Vertical optical ring resonators fully integrated with nanophotonic waveguides on silicon-on-insulator substrates

TL;DR

This paper presents the integration of vertical optical ring resonators with silicon nanophotonic waveguides on silicon-on-insulator substrates, enabling 3D photonic integration with out-of-plane coupling and potential for advanced optical routing and sensing.

Contribution

It introduces a novel method of rolling up strained TiO2 nanomembranes into microtubes on a chip, achieving vertical coupling with nanowaveguides for the first time.

Findings

Successful demonstration of vertical optical coupling at telecommunication wavelengths.

Fabrication of microtube cavity arrays with multi-waveguide integration.

Potential for multi-routing and high-throughput optofluidic sensing.

Abstract

We demonstrate full integration of vertical optical ring resonators with silicon nanophotonic waveguides on silicon-on-insulator substrates to accomplish a significant step towards 3D photonic integration.

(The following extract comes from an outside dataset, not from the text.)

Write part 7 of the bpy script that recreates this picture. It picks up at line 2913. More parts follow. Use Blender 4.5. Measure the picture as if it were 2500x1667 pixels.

The on-chip integration is realized by rolling up 2D differentially strained TiO2 nanomembranes into 3D microtube cavities on a nanophotonic microchip. The integration configuration allows for out of plane optical coupling between the in-plane nanowaveguides and the vertical microtube cavities as a compact and mechanically stable optical unit, which could enable refined vertical light transfer in 3D stacks of multiple photonic layers. In this vertical transmission scheme, resonant filtering of optical signals at telecommunication wavelengths is demonstrated based on subwavelength thick walled microcavities. Moreover, an array of microtube cavities is prepared and each microtube cavity is integrated with multiple waveguides which opens up interesting perspectives towards parallel and multi-routing through a single cavity device as well as high-throughput optofluidic sensing schemes.